Los Carpinteros originated in 1992 amid the economic hardships of Cuba's Special Period, when three young artists—Marco Antonio Castillo Valdes (born 1971), Dagoberto Rodríguez Sánchez (born 1969), and Alexandre Arrechea (born 1970)—met at Havana's Instituto Superior de Arte and began collaborating under the name to honor the artisan tradition of carpenters, emphasizing collective craftsmanship over individual authorship. Initially a trio, they gained recognition for works that fused sculpture, architecture, and drawing, often fabricating large-scale objects like dysfunctional furniture or imploding edifices that critiqued the utopian promises of modernism while reflecting the ingenuity required in resource-scarce environments. By 1994, they formalized the collective identity, producing pieces such as "Ciudad Transportable" (2000), a collapsible urban model evoking nomadic existence, and "Piscina" (2001), a swimming pool shaped like a military bunker, which underscored tensions between leisure and control in Cuban society.

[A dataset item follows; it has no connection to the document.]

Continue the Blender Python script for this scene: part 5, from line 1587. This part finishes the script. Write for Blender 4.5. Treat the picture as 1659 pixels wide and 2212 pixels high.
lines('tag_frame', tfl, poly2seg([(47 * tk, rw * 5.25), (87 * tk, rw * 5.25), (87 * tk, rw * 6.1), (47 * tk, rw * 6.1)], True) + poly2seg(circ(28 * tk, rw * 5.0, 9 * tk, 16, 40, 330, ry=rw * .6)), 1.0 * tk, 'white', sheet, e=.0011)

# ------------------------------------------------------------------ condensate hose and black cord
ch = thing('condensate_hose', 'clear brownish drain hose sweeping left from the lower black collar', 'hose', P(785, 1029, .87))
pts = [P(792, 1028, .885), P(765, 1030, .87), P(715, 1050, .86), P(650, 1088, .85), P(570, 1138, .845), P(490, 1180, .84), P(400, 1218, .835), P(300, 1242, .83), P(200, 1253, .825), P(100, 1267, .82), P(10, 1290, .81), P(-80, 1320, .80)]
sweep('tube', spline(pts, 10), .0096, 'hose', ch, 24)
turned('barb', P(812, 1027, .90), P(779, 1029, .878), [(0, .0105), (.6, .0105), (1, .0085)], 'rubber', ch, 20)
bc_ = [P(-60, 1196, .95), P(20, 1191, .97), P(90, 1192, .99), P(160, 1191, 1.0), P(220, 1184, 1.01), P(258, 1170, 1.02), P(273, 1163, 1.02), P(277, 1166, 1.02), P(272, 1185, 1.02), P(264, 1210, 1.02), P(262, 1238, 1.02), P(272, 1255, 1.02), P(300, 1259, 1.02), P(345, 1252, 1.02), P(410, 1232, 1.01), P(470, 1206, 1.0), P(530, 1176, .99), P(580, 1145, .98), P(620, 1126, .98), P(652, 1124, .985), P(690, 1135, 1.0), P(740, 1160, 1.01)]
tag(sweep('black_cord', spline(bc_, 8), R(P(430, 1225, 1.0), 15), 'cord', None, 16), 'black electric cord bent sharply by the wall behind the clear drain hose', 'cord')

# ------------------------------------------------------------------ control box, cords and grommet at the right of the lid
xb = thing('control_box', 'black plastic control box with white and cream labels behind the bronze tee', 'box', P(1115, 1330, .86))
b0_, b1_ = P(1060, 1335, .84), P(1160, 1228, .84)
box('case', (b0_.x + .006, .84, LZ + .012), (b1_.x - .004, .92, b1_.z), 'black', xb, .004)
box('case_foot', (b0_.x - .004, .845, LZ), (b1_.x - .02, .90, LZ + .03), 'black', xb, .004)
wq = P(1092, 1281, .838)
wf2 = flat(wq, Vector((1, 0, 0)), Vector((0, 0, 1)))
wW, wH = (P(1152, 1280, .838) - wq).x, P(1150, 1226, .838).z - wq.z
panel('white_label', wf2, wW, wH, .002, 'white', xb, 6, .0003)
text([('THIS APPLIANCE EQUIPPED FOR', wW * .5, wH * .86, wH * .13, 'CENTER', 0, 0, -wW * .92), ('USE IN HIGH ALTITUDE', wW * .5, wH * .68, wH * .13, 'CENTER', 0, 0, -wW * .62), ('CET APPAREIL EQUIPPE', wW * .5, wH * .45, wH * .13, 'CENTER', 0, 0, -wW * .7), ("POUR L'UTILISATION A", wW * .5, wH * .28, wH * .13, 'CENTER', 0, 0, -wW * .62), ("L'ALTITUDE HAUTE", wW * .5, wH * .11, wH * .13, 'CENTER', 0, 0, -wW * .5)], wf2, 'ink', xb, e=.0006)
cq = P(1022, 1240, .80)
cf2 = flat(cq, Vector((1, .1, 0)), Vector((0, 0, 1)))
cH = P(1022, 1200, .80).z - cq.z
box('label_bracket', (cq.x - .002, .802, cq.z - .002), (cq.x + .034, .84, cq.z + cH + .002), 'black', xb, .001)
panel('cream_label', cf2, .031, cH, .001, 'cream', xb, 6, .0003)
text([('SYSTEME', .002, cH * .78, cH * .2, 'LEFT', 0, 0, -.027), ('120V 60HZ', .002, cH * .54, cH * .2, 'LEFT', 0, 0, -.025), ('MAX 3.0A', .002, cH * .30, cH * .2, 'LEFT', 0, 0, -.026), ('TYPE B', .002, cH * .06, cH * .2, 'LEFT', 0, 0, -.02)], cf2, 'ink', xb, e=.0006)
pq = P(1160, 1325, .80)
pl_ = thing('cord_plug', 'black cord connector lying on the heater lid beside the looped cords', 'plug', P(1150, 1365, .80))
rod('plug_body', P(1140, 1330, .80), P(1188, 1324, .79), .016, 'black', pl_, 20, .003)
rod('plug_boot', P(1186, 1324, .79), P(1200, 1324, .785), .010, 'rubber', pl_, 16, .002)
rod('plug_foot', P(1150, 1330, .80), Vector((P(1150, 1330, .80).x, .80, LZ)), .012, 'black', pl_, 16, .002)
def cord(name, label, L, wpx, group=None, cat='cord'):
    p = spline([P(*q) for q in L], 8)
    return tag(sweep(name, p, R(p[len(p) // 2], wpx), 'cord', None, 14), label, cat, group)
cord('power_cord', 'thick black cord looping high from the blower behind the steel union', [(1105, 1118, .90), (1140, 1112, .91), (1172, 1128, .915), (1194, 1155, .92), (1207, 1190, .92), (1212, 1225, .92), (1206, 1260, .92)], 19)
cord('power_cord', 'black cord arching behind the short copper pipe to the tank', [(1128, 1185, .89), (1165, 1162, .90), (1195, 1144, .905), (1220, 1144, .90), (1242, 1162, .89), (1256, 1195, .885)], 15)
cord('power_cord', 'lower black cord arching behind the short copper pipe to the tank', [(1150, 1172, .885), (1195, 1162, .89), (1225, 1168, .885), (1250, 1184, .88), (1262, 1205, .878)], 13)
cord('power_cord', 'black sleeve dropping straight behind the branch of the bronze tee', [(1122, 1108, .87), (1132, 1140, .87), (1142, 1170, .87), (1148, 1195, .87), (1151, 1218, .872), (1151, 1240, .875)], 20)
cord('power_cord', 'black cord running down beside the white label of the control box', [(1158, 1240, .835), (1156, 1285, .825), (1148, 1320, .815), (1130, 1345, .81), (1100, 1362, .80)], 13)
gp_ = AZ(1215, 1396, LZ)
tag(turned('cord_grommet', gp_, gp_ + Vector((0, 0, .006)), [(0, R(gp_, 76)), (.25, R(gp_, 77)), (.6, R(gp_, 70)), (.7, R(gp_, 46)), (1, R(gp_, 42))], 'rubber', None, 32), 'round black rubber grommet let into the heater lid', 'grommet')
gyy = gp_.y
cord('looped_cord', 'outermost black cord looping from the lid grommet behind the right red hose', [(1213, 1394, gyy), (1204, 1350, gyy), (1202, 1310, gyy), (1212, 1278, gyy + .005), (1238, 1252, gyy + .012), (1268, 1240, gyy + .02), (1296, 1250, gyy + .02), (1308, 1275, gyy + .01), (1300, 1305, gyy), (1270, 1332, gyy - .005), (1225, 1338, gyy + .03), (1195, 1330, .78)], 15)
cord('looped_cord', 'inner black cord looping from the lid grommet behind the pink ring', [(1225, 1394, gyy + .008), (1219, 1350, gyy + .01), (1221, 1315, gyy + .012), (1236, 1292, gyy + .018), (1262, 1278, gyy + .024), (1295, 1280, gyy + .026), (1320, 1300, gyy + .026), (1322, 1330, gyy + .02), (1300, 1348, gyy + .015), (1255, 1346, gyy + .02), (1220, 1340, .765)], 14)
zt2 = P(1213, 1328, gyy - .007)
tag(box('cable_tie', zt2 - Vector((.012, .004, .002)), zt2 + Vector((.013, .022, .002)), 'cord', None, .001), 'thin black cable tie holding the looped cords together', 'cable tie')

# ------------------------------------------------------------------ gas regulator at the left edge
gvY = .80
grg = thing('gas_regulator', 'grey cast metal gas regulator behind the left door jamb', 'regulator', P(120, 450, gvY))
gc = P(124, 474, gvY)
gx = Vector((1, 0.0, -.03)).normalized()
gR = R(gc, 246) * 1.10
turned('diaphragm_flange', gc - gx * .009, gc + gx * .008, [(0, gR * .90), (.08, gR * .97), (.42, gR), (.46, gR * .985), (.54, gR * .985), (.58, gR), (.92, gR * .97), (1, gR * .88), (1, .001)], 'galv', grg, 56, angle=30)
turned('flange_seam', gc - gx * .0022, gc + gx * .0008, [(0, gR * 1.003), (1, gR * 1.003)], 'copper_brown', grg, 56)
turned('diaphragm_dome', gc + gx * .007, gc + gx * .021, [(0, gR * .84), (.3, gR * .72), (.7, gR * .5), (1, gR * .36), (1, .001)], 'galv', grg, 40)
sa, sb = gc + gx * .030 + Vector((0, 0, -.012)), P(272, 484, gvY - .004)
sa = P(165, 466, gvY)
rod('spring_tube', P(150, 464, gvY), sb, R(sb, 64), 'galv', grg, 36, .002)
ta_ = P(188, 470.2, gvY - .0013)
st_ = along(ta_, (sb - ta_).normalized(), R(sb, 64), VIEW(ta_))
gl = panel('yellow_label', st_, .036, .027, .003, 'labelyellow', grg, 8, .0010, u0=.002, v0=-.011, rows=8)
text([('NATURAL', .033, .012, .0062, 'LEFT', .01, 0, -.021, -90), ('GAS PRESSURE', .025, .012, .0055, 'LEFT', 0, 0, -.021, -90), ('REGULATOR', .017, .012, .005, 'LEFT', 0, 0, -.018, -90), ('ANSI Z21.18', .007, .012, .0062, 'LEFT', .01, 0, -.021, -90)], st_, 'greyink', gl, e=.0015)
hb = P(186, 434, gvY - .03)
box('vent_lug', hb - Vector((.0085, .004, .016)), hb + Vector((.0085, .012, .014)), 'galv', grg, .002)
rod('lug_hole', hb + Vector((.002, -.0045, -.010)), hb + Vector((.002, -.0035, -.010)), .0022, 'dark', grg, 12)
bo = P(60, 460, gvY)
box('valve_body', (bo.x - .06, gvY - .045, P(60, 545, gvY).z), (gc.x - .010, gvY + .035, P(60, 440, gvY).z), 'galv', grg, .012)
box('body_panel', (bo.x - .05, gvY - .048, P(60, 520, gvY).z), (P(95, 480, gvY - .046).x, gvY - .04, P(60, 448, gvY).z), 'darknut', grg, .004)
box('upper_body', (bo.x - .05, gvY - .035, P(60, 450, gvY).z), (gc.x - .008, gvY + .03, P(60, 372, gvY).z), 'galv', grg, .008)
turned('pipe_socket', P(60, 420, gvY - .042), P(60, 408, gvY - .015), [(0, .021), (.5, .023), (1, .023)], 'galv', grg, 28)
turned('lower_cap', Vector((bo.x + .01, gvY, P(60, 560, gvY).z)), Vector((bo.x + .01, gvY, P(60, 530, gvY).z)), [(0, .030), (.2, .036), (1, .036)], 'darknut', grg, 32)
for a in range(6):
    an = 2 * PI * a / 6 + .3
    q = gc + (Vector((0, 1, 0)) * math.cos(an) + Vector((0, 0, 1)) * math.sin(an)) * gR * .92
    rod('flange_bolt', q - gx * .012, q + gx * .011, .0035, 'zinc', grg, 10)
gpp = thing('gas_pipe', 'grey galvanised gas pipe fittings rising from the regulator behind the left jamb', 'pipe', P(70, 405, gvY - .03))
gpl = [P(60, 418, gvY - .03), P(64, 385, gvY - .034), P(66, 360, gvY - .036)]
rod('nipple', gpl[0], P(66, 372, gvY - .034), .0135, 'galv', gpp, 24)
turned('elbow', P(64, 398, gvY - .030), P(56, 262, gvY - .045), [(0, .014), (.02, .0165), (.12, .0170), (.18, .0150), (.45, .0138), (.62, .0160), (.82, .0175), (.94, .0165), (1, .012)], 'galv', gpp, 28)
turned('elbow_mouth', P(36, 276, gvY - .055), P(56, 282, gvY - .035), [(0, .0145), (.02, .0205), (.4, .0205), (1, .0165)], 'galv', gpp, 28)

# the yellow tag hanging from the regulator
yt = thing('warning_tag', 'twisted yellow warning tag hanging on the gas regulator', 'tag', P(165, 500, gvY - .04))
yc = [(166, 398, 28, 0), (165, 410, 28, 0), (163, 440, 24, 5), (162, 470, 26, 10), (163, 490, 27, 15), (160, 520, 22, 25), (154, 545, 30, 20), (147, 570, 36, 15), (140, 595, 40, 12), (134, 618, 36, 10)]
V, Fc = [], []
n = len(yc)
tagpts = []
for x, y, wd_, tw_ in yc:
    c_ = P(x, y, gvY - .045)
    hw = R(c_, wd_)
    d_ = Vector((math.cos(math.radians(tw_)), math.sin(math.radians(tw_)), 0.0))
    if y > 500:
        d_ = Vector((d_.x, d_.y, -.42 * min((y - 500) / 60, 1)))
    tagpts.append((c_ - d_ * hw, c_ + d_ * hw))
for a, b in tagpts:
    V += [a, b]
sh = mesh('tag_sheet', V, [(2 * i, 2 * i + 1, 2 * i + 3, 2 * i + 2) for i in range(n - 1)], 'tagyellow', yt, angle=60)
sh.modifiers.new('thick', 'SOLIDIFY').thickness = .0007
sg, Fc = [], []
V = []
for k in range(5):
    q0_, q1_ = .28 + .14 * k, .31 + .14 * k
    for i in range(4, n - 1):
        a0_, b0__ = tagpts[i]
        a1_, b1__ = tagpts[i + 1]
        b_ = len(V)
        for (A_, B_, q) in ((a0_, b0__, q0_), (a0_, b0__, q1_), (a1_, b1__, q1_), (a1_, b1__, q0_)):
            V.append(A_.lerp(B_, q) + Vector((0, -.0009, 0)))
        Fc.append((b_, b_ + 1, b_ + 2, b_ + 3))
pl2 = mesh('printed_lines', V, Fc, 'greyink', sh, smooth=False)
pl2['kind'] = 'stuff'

In 2003, Arrechea left to pursue solo projects, leaving Castillo and Rodríguez to evolve the practice with a sharper focus on global themes of migration and urban transformation. Their installations, like "Retractil" (2007), a retractable brick wall commenting on barriers and borders, or "Conga Irreversible" (2012), a performance inverting traditional Cuban dance into a backward march, incorporate wit to dissect power structures and cultural memory. Drawing from Soviet-era influences in Cuba and broader Latin American conceptual art, they employ materials like wood, brick, and metal to create hybrid forms that appear functional yet reveal inherent flaws upon closer inspection, prompting viewers to question the reliability of built environments.
The collective's international trajectory includes major exhibitions at institutions such as MoMA, the Guggenheim, and the Centre Pompidou, with residencies and commissions spanning Europe, the United States, and Latin America. Their approach remains rooted in collaborative processes, often involving local fabricators, and extends to public interventions that engage communities in rethinking shared spaces. As of the mid-2020s, Castillo and Rodríguez, now based between Havana and Madrid, continue to produce work that navigates the intersections of art, design, and politics, adapting to contemporary issues like climate-induced displacement while maintaining a commitment to materiality and irony that sets them apart from purely conceptual practices.